Durham stated in the filing: “To date, the government has produced over 60,000 documents in unclassified discovery. A portion of these documents were originally marked ‘classified’ and the government has worked with the appropriate declassification authorities to produce the documents in an unclassified format,”
“However,” Durham continued, as he prepared to ask for an extension in his investigation work, “recent world events in Ukraine have contributed to delays in the production of classified discovery.
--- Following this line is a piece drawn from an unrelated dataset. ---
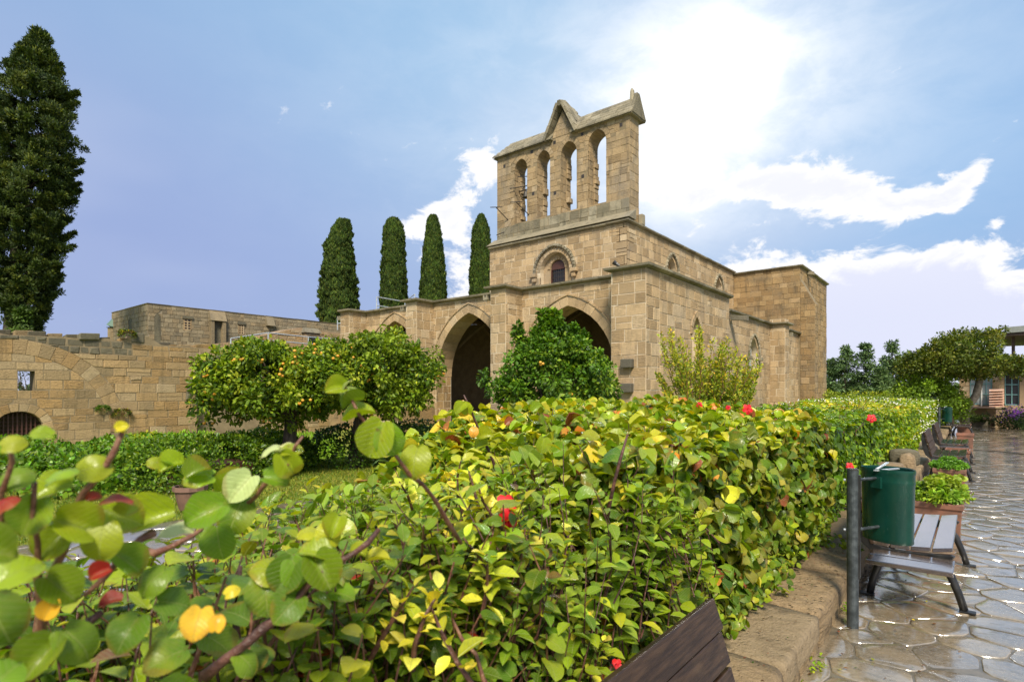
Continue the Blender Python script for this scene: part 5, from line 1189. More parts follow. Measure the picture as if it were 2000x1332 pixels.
def cypress(label, px_c, base_z, d, prof, n, size, lean=0, group='cypresses behind the church porch', seed=0, rag=.05, upk=1.6, cols=None):
    """prof: list of (py, half width in px)"""
    base = at(px_c, 765, d); t = thing('cypress_tree', label, 'tree', group, loc=(base.x, base.y, base_z)); k = d/1111
    zs = [EYE+(765-p[0])*k for p in prof]; rs = [p[1]*k*.90 for p in prof]; cs = [(p[2] if len(p) > 2 else 0)*k for p in prof]
    mb = MB(); limb(mb, (base.x, base.y, base_z-.2), (base.x, base.y, zs[0]-(zs[0]-base_z)*.08), .28, .03, .005, 8, 7); mb.build('trunk', 'bark', t)
    zmin, zmax = min(zs), max(zs); zz = rng.random(n)
    # more leaves where the tree is wider
    zq = zmin+(zmax-zmin)*zz; o_ = np.argsort(zs); zsrt = np.array(zs)[o_]; rsrt = np.array(rs)[o_]; csrt = np.array(cs)[o_]
    keep = rng.random(n) < np.interp(zq, zsrt, rsrt)/max(rs)*.9+.1; zq = zq[keep]; m_ = len(zq); r = np.interp(zq, zsrt, rsrt); cx = np.interp(zq, zsrt, csrt)
    th = rng.random(m_)*2*math.pi
    bump = np.array([1+rag*3.4*noise.noise(Vector((math.cos(a)*1.6, math.sin(a)*1.6, z*.9+seed)))+rag*4.2*noise.noise(Vector((math.cos(a)*4, math.sin(a)*4, z*2.6+seed)))+rag*1.6*noise.noise(Vector((math.cos(a)*9, math.sin(a)*9, z*6+seed))) for a, z in zip(th, zq)])
    rr = r*bump*(1-np.abs(rng.normal(0, .11, m_))); x = base.x+CR.x*cx+np.cos(th)*rr; y = base.y+CR.y*cx+np.sin(th)*rr
    rad = np.stack([np.cos(th), np.sin(th), np.zeros(m_)], 1); D = rad*.55+np.array([0, 0, upk])+rvec(m_)*.55; Nn = rad+rvec(m_)*.6
    cols = cols or [(.045, .085, .014), (.075, .12, .016), (.025, .05, .010), (.12, .16, .02)]
    patch = np.array([noise.noise(Vector((math.cos(a)*2.5, math.sin(a)*2.5, z*1.4+seed*3))) for a, z in zip(th, zq)])
    C = palette(m_, cols, [3, 3, 2, 1], .2)*(1+.5*patch[:, None])
    leaves('crown', np.stack([x, y, zq], 1), D, Nn, size*np.clip(rng.normal(1, .25, m_), .5, 1.6), np.clip(C, .004, .5), T_small(.22), 'needle', t)
    return t
cypress('broad-based cypress, leftmost of the four behind the porch', 662, 0, 48, [(640, 38), (600, 39), (560, 36), (520, 31), (480, 26), (460, 21, 4), (440, 14, 8), (432, 10, 10)], 90000, .19, seed=1, rag=.07)
cypress('even round-topped cypress, second from the left behind the porch', 769, 0, 48, [(620, 28), (580, 27), (540, 25), (500, 24), (460, 21), (440, 16), (430, 8)], 76000, .19, seed=5, rag=.05)
cypress('narrow-topped cypress, third from the left behind the porch', 846, 0, 49, [(610, 29), (560, 27), (520, 24), (480, 18), (450, 14), (432, 10), (424, 6)], 68000, .19, seed=9, rag=.04)
cypress('cypress partly hidden by the left edge of the belfry wall', 940, 0, 50, [(600, 26), (560, 24), (520, 22), (480, 20), (450, 16), (432, 9), (422, 4)], 60000, .19, seed=13, rag=.04)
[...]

The officials preparing and reviewing the documents at the FBI and intelligence agencies are heavily engaged in matters related to Ukraine.”
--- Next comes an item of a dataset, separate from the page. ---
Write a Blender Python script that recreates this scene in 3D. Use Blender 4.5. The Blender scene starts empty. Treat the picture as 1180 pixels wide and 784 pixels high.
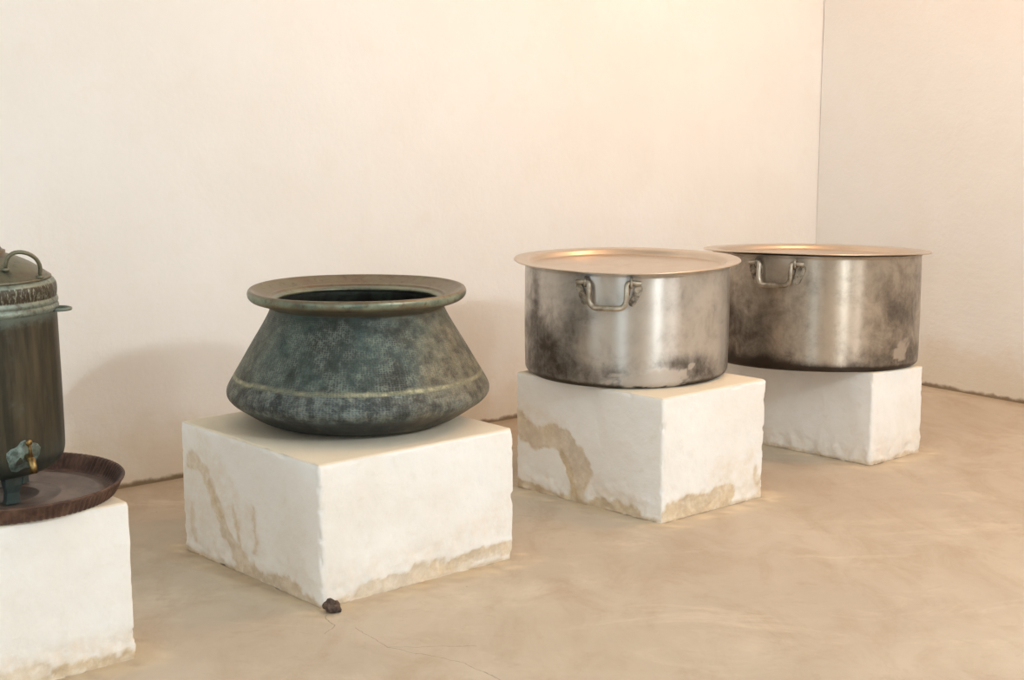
import bpy, bmesh, math, random
from mathutils import Vector, noise, Matrix
random.seed(7)
S = bpy.context.scene
COL = S.collection
PI = math.pi

# ------------------------------------------------------------------ helpers
def link(name, me, m=None, parent=None):
    o = bpy.data.objects.new(name, me); COL.objects.link(o)
    if m is not None: me.materials.append(m)
    if parent is not None: o.parent = parent
    return o

def finish(bm, name, m=None, parent=None, smooth=True, norm=True):
    if norm: bmesh.ops.recalc_face_normals(bm, faces=bm.faces)
    me = bpy.data.meshes.new(name); bm.to_mesh(me); bm.free()
    for p in me.polygons: p.use_smooth = smooth
    return link(name, me, m, parent)

def empty(name, loc, label, cat, group=None):
    o = bpy.data.objects.new(name, None); COL.objects.link(o)
    o.location = loc; o.empty_display_size = .1
    o['label'] = label; o['category'] = cat
    if group: o['group'] = group
    return o

def sstep(a, b, x):
    t = max(0., min(1., (x-a)/(b-a))); return t*t*(3-2*t)

def lathe(prof, n=160, uvr=.3, wob=None):
    """closed or open profile [(r,z)...] turned about z; uv in metres"""
    bm = bmesh.new(); uv = bm.loops.layers.uv.new('uv')
    L = [0.]
    for a, b in zip(prof, prof[1:]): L.append(L[-1]+math.hypot(b[0]-a[0], b[1]-a[1]))
    rings = []
    for r, z in prof:
        if r < 1e-5: rings.append([bm.verts.new((0, 0, z))]*n)
        else:
            ring = []
            for i in range(n):
                a = 2*PI*i/n; rr, zz = (r, z) if wob is None else wob(r, z, a)
                ring.append(bm.verts.new((rr*math.cos(a), rr*math.sin(a), zz)))
            rings.append(ring)
    for k in range(len(rings)-1):
        A, B = rings[k], rings[k+1]
        for i in range(n):
            j = (i+1) % n
            vs = [A[i], A[j], B[j], B[i]]; us = [(i, k), (i+1, k), (i+1, k+1), (i, k+1)]
            q = []; qu = []
            for v, u in zip(vs, us):
                if v not in q: q.append(v); qu.append(u)
            if len(q) < 3: continue
            f = bm.faces.new(q)
            for l, u in zip(f.loops, qu): l[uv].uv = (u[0]/n*2*PI*uvr, L[u[1]])
    return bm

def smooth_prof(pts, step=.006):
    """Catmull-Rom through the points"""
    out = []
    P = [pts[0]]+list(pts)+[pts[-1]]
    for i in range(1, len(P)-2):
        p0, p1, p2, p3 = P[i-1], P[i], P[i+1], P[i+2]
        n = max(1, int(math.hypot(p2[0]-p1[0], p2[1]-p1[1])/step))
        for k in range(n):
            t = k/n
            c = []
            for d in (0, 1):
                c.append(.5*((2*p1[d])+(-p0[d]+p2[d])*t+(2*p0[d]-5*p1[d]+4*p2[d]-p3[d])*t*t+(-p0[d]+3*p1[d]-3*p2[d]+p3[d])*t**3))
            out.append((max(0, c[0]), c[1]))
    out.append(tuple(pts[-1])); return out

def tube(bm, pts, r, n=12, cap=True, rs=None):
    pts = [Vector(p) for p in pts]; rings = []
    up = None
    for i, p in enumerate(pts):
        d = (pts[min(i+1, len(pts)-1)]-pts[max(i-1, 0)]).normalized()
        if up is None: up = d.orthogonal().normalized()
        up = (up-d*up.dot(d)).normalized(); s = d.cross(up)
        rr = r if rs is None else rs[i]
        rings.append([bm.verts.new(p+(up*math.cos(2*PI*k/n)+s*math.sin(2*PI*k/n))*rr) for k in range(n)])
    for A, B in zip(rings, rings[1:]):
        for k in range(n): bm.faces.new((A[k], A[(k+1) % n], B[(k+1) % n], B[k]))
    if cap:
        bm.faces.new(rings[0][::-1]); bm.faces.new(rings[-1])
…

“Nevertheless,” Durham added, “the government will produce a large volume of classified discovery this week and will continue its efforts to produce documents in classified discovery on a rolling basis, and no later than the proposed deadlines…”
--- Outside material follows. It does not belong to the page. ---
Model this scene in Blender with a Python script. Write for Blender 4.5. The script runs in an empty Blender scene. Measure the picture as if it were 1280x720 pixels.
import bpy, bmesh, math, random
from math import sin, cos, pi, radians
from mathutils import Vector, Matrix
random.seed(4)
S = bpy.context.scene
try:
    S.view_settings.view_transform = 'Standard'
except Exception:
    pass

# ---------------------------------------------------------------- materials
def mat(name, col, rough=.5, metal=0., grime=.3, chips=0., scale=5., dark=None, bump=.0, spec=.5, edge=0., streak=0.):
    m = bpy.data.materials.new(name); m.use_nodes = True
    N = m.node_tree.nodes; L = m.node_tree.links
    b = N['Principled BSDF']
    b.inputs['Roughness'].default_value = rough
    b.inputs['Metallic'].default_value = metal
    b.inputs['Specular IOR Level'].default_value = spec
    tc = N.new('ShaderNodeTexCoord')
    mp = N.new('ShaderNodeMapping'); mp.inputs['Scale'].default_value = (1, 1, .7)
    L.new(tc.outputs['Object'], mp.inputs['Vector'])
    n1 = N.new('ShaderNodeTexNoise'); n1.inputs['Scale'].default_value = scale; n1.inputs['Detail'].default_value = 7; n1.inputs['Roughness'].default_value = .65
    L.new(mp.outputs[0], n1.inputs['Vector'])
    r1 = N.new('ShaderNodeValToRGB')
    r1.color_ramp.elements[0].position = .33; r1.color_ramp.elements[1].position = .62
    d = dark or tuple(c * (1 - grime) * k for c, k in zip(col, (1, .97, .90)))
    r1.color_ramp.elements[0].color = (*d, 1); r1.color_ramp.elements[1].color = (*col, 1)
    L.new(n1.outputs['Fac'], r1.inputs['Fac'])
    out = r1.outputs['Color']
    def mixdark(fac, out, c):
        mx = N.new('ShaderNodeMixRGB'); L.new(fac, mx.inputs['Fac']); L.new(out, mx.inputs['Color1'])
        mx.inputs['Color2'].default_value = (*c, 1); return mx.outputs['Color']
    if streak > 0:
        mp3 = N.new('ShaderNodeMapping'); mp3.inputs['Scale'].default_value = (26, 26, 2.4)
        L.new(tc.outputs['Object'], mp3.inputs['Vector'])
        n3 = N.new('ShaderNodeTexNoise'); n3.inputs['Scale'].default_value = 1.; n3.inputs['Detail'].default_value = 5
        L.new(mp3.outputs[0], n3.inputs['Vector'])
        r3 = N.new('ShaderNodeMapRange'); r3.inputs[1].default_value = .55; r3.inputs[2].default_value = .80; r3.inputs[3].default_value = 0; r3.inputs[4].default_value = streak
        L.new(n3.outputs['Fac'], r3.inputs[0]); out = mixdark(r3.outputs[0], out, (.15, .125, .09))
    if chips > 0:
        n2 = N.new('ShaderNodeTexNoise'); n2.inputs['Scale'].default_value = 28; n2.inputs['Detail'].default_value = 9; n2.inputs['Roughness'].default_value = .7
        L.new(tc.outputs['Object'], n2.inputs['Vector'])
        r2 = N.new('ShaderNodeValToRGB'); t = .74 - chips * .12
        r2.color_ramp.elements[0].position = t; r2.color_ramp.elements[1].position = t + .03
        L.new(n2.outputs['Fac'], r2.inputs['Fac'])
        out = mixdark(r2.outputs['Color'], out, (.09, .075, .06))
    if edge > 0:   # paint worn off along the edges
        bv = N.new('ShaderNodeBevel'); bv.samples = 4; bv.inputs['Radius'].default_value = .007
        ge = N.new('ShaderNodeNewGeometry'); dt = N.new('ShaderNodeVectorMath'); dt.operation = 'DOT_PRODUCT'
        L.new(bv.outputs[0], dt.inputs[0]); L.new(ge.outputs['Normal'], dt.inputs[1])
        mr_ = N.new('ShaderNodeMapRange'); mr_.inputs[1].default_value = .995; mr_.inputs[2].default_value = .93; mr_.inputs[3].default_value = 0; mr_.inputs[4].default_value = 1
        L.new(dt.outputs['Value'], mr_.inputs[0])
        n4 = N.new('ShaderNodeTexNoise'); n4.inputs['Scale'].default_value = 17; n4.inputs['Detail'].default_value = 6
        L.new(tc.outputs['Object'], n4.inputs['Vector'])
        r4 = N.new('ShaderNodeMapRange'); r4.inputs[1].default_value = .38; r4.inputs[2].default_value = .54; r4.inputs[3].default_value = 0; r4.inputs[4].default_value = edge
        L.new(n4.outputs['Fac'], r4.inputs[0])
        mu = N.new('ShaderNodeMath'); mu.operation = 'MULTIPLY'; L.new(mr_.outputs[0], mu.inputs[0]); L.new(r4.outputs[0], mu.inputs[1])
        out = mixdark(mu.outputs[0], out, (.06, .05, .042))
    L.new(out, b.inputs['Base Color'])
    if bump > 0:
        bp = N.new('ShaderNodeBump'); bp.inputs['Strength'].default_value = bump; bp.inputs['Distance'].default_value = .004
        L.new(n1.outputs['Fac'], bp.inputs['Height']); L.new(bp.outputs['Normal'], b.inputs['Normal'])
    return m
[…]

The Washington Examiner adds:
The case revolves around Igor Danchenko, a Russian researcher based in the United States, who was charged in November with five counts of making false statements to the FBI in 2017 about the information he provided to Steele for his discredited dossier during the 2016 election.
Danchenko, who has pleaded not guilty, signed a waiver in December agreeing to be defended by the same law firm representing members of Hillary Clinton’s 2016 presidential campaign despite a conflict of interest concerns raised by Durham.
Steele was working for Oleg Deripaska, an oligarch linked to Russian President Vladimir Putin, before, during, and after his time targeting then-candidate Donald Trump.
The former MI6 agent was hired to put his anti-Trump dossier together by an opposition research firm, Fusion GPS, which was simultaneously working for Kremlin-linked lawyer Natalia Veselnitskaya of the now-infamous June 2016 Trump Tower meeting. His research received funding from the Clinton campaign and the Democratic National Committee.
Danchenko allegedly relied on a network of Russian contacts, undermined key Trump-Russia collusion claims when interviewed by the FBI, and had previously been investigated as a possible threat to national security due to potential Russian intelligence contacts.
According to Durham’s false statements charges, he anonymously sourced a claim about Trump campaign manager Paul Manafort to longtime Clinton ally Chuck Dolan, who spent many years, including 2016, doing work for Russian businesses and the Russian government.
In a report released in December 2019, Justice Dept. Inspector General Michael Horowitz concluded that the Steele dossier, now tied to the Hillary Clinton election campaign, played a “central and essential” role in the FBI’s decision to launch a counterintelligence operation against the 2016 Trump campaign.
The Steele dossier facilitated efforts to obtain wiretap orders against former Trump campaign associate Carter Page — efforts that were ultimately successful, but only after “serious missteps and errors” which included concealing “potentially exculpatory information from the Foreign Intelligence Surveillance Court,” the Washington Examiner reported.